● Exercise task
Restate the material word for word and leave out anything that is a picture.

● Provided material
▬▬▬▬▬▬▬▬▬▬

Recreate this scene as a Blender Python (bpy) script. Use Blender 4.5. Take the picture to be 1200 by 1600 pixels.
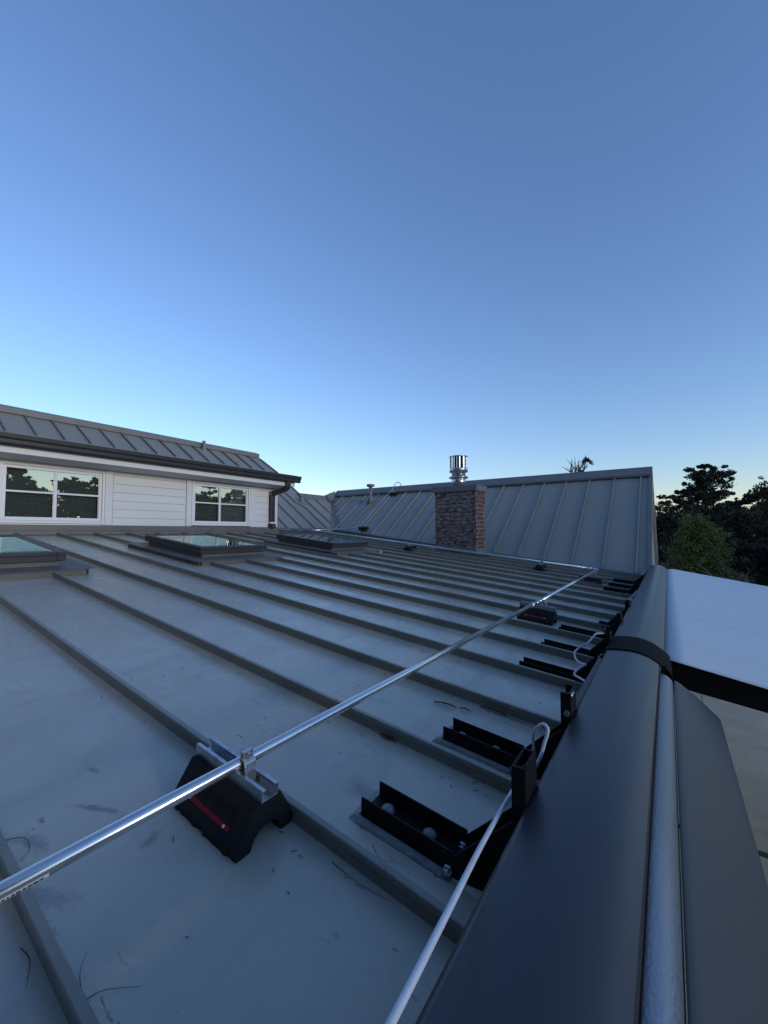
import bpy, bmesh, math, random
import numpy as np
from mathutils import Matrix, Vector, noise as mnoise

for o in list(bpy.data.objects):
    bpy.data.objects.remove(o)
sc = bpy.context.scene
COL = sc.collection
R = math.radians
random.seed(7)

# ------------------------------------------------------------------ camera, sky, sun, exposure
# metres; the camera is at the origin, +Y runs along the eave, -X up the low roof slope, patio at z = GZ
YAW, PITCH = 0.610648, 0.0491298
cy_, sy_, cp_, sp_ = math.cos(YAW), math.sin(YAW), math.cos(PITCH), math.sin(PITCH)
fw = Vector((-sy_ * cp_, cy_ * cp_, sp_)); rt = Vector((cy_, sy_, 0)); up = rt.cross(fw)
cam = bpy.data.cameras.new('camera')
camo = bpy.data.objects.new('camera', cam); COL.objects.link(camo); sc.camera = camo
cam.sensor_fit = 'VERTICAL'; cam.sensor_height = 24; cam.lens = 24 * 632.05 / 1600
cam.clip_start = 0.02; cam.clip_end = 2000
camo.matrix_world = Matrix(((rt.x, up.x, -fw.x, 0), (rt.y, up.y, -fw.y, 0), (rt.z, up.z, -fw.z, 0), (0, 0, 0, 1)))

SUN_EL, SUN_ROT = 8.0, 95.0
w = bpy.data.worlds.new('World'); sc.world = w; w.use_nodes = True
nt = w.node_tree; bg = nt.nodes['Background']
sky = nt.nodes.new('ShaderNodeTexSky'); sky.sky_type = 'NISHITA'; sky.sun_disc = False
sky.sun_elevation = R(SUN_EL); sky.sun_rotation = R(SUN_ROT)
sky.air_density = 1.2; sky.dust_density = 0.0; sky.ozone_density = 3.2; sky.altitude = 0
tint = nt.nodes.new('ShaderNodeMix'); tint.data_type = 'RGBA'; tint.blend_type = 'MULTIPLY'; tint.inputs[0].default_value = 1.0
tint.inputs[7].default_value = (1.02, 0.945, 1.12, 1)     # white balance of the camera, the same over the whole sky
nt.links.new(sky.outputs[0], tint.inputs[6]); nt.links.new(tint.outputs[2], bg.inputs[0]); bg.inputs[1].default_value = 0.12
sl = bpy.data.lights.new('sun', 'SUN'); sl.energy = 0.55; sl.angle = R(14); sl.color = (1.0, 0.92, 0.83)
slo = bpy.data.objects.new('sun', sl); COL.objects.link(slo)
sd = Vector((math.sin(R(SUN_ROT)) * math.cos(R(SUN_EL)), math.cos(R(SUN_ROT)) * math.cos(R(SUN_EL)), math.sin(R(SUN_EL))))
slo.rotation_euler = (-sd).to_track_quat('-Z', 'Y').to_euler(); slo.location = (30, -20, 20)
vs = sc.view_settings
vs.view_transform = 'Standard'; vs.look = 'None'; vs.gamma = 1; vs.use_curve_mapping = False
vs.exposure = 1.25

# ------------------------------------------------------------------ layout constants
GZ = -3.4
SP = 0.4064                      # seam spacing of the low roof
H0, TS = 0.6486, 0.101095        # seam-top plane z = -H0 - TS*x
SLOPE = math.atan(TS)
SEAMH = 0.040
def zs(x): return -H0 - TS * x           # seam tops
def zp(x): return zs(x) - SEAMH          # pans
XE = -0.252                      # eave edge
XW = -6.45                       # wall of the white upper storey
WY0, WZ0, WSL = 6.944, -0.61, 0.728      # wing roof seam-top plane z = WZ0 + WSL*(y-WY0)
WANG = math.atan(WSL)
def zw(y): return WZ0 + WSL * (y - WY0)
RY = 9.42                        # wing ridge
RX0, RZ0, RSL = -7.05, 0.05, 0.70        # side wing roof plane z = RZ0 + RSL*(RX0-x)
def zr(x): return RZ0 + RSL * (RX0 - x)

# ------------------------------------------------------------------ materials
def M(name, col, rough=0.5, metal=0.0, spec=0.5, var=0.0, vscale=4.0, bump=0.0, bscale=60.0, rvar=0.0, stretch=(1, 1, 1), dark=None):
    m = bpy.data.materials.new(name); m.use_nodes = True
    n = m.node_tree.nodes; l = m.node_tree.links; p = n['Principled BSDF']
    p.inputs['Base Color'].default_value = (*col, 1); p.inputs['Roughness'].default_value = rough
    p.inputs['Metallic'].default_value = metal; p.inputs['Specular IOR Level'].default_value = spec
    if var or rvar or bump:
        g = n.new('ShaderNodeNewGeometry'); mp = n.new('ShaderNodeMapping'); mp.inputs['Scale'].default_value = stretch
        l.new(g.outputs['Position'], mp.inputs[0])
    if var or rvar:
        t = n.new('ShaderNodeTexNoise'); t.inputs['Scale'].default_value = vscale; t.inputs['Detail'].default_value = 6; t.inputs['Roughness'].default_value = 0.62
        l.new(mp.outputs[0], t.inputs[0])
    if var:
        r = n.new('ShaderNodeValToRGB')
        d = dark or tuple(c * (1 - var) for c in col)
        r.color_ramp.elements[0].position = 0.32; r.color_ramp.elements[0].color = (*d, 1)
        r.color_ramp.elements[1].position = 0.68; r.color_ramp.elements[1].color = (*[min(1, c * (1 + var * 0.6)) for c in col], 1)
        l.new(t.outputs['Fac'], r.inputs[0]); l.new(r.outputs[0], p.inputs['Base Color'])
    if rvar:
        mr = n.new('ShaderNodeMapRange'); mr.inputs[1].default_value = 0.3; mr.inputs[2].default_value = 0.7
        mr.inputs[3].default_value = max(0.02, rough - rvar); mr.inputs[4].default_value = min(1, rough + rvar)
        l.new(t.outputs['Fac'], mr.inputs[0]); l.new(mr.outputs[0], p.inputs['Roughness'])
    if bump:
        b = n.new('ShaderNodeBump'); b.inputs['Strength'].default_value = bump; b.inputs['Distance'].default_value = 0.01
        t2 = n.new('ShaderNodeTexNoise'); t2.inputs['Scale'].default_value = bscale; t2.inputs['Detail'].default_value = 4
        l.new(mp.outputs[0], t2.inputs[0]); l.new(t2.outputs['Fac'], b.inputs['Height']); l.new(b.outputs[0], p.inputs['Normal'])
    return m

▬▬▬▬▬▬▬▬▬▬

● Result for this task
Recreate this scene as a Blender Python (bpy) script. Use Blender 4.5. Take the picture to be 1200 by 1600 pixels.
import bpy, bmesh, math, random
import numpy as np
from mathutils import Matrix, Vector, noise as mnoise

for o in list(bpy.data.objects):
    bpy.data.objects.remove(o)
sc = bpy.context.scene
COL = sc.collection
R = math.radians
random.seed(7)

# ------------------------------------------------------------------ camera, sky, sun, exposure
# metres; the camera is at the origin, +Y runs along the eave, -X up the low roof slope, patio at z = GZ
YAW, PITCH = 0.610648, 0.0491298
cy_, sy_, cp_, sp_ = math.cos(YAW), math.sin(YAW), math.cos(PITCH), math.sin(PITCH)
fw = Vector((-sy_ * cp_, cy_ * cp_, sp_)); rt = Vector((cy_, sy_, 0)); up = rt.cross(fw)
cam = bpy.data.cameras.new('camera')
camo = bpy.data.objects.new('camera', cam); COL.objects.link(camo); sc.camera = camo
cam.sensor_fit = 'VERTICAL'; cam.sensor_height = 24; cam.lens = 24 * 632.05 / 1600
cam.clip_start = 0.02; cam.clip_end = 2000
camo.matrix_world = Matrix(((rt.x, up.x, -fw.x, 0), (rt.y, up.y, -fw.y, 0), (rt.z, up.z, -fw.z, 0), (0, 0, 0, 1)))

SUN_EL, SUN_ROT = 8.0, 95.0
w = bpy.data.worlds.new('World'); sc.world = w; w.use_nodes = True
nt = w.node_tree; bg = nt.nodes['Background']
sky = nt.nodes.new('ShaderNodeTexSky'); sky.sky_type = 'NISHITA'; sky.sun_disc = False
sky.sun_elevation = R(SUN_EL); sky.sun_rotation = R(SUN_ROT)
sky.air_density = 1.2; sky.dust_density = 0.0; sky.ozone_density = 3.2; sky.altitude = 0
tint = nt.nodes.new('ShaderNodeMix'); tint.data_type = 'RGBA'; tint.blend_type = 'MULTIPLY'; tint.inputs[0].default_value = 1.0
tint.inputs[7].default_value = (1.02, 0.945, 1.12, 1)     # white balance of the camera, the same over the whole sky
nt.links.new(sky.outputs[0], tint.inputs[6]); nt.links.new(tint.outputs[2], bg.inputs[0]); bg.inputs[1].default_value = 0.12
sl = bpy.data.lights.new('sun', 'SUN'); sl.energy = 0.55; sl.angle = R(14); sl.color = (1.0, 0.92, 0.83)
slo = bpy.data.objects.new('sun', sl); COL.objects.link(slo)
sd = Vector((math.sin(R(SUN_ROT)) * math.cos(R(SUN_EL)), math.cos(R(SUN_ROT)) * math.cos(R(SUN_EL)), math.sin(R(SUN_EL))))
slo.rotation_euler = (-sd).to_track_quat('-Z', 'Y').to_euler(); slo.location = (30, -20, 20)
vs = sc.view_settings
vs.view_transform = 'Standard'; vs.look = 'None'; vs.gamma = 1; vs.use_curve_mapping = False
vs.exposure = 1.25

# ------------------------------------------------------------------ layout constants
GZ = -3.4
SP = 0.4064                      # seam spacing of the low roof
H0, TS = 0.6486, 0.101095        # seam-top plane z = -H0 - TS*x
SLOPE = math.atan(TS)
SEAMH = 0.040
def zs(x): return -H0 - TS * x           # seam tops
def zp(x): return zs(x) - SEAMH          # pans
XE = -0.252                      # eave edge
XW = -6.45                       # wall of the white upper storey
WY0, WZ0, WSL = 6.944, -0.61, 0.728      # wing roof seam-top plane z = WZ0 + WSL*(y-WY0)
WANG = math.atan(WSL)
def zw(y): return WZ0 + WSL * (y - WY0)
RY = 9.42                        # wing ridge
RX0, RZ0, RSL = -7.05, 0.05, 0.70        # side wing roof plane z = RZ0 + RSL*(RX0-x)
def zr(x): return RZ0 + RSL * (RX0 - x)

# ------------------------------------------------------------------ materials
def M(name, col, rough=0.5, metal=0.0, spec=0.5, var=0.0, vscale=4.0, bump=0.0, bscale=60.0, rvar=0.0, stretch=(1, 1, 1), dark=None):
    m = bpy.data.materials.new(name); m.use_nodes = True
    n = m.node_tree.nodes; l = m.node_tree.links; p = n['Principled BSDF']
    p.inputs['Base Color'].default_value = (*col, 1); p.inputs['Roughness'].default_value = rough
    p.inputs['Metallic'].default_value = metal; p.inputs['Specular IOR Level'].default_value = spec
    if var or rvar or bump:
        g = n.new('ShaderNodeNewGeometry'); mp = n.new('ShaderNodeMapping'); mp.inputs['Scale'].default_value = stretch
        l.new(g.outputs['Position'], mp.inputs[0])
    if var or rvar:
        t = n.new('ShaderNodeTexNoise'); t.inputs['Scale'].default_value = vscale; t.inputs['Detail'].default_value = 6; t.inputs['Roughness'].default_value = 0.62
        l.new(mp.outputs[0], t.inputs[0])
    if var:
        r = n.new('ShaderNodeValToRGB')
        d = dark or tuple(c * (1 - var) for c in col)
        r.color_ramp.elements[0].position = 0.32; r.color_ramp.elements[0].color = (*d, 1)
        r.color_ramp.elements[1].position = 0.68; r.color_ramp.elements[1].color = (*[min(1, c * (1 + var * 0.6)) for c in col], 1)
        l.new(t.outputs['Fac'], r.inputs[0]); l.new(r.outputs[0], p.inputs['Base Color'])
    if rvar:
        mr = n.new('ShaderNodeMapRange'); mr.inputs[1].default_value = 0.3; mr.inputs[2].default_value = 0.7
        mr.inputs[3].default_value = max(0.02, rough - rvar); mr.inputs[4].default_value = min(1, rough + rvar)
        l.new(t.outputs['Fac'], mr.inputs[0]); l.new(mr.outputs[0], p.inputs['Roughness'])
    if bump:
        b = n.new('ShaderNodeBump'); b.inputs['Strength'].default_value = bump; b.inputs['Distance'].default_value = 0.01
        t2 = n.new('ShaderNodeTexNoise'); t2.inputs['Scale'].default_value = bscale; t2.inputs['Detail'].default_value = 4
        l.new(mp.outputs[0], t2.inputs[0]); l.new(t2.outputs['Fac'], b.inputs['Height']); l.new(b.outputs[0], p.inputs['Normal'])
    return m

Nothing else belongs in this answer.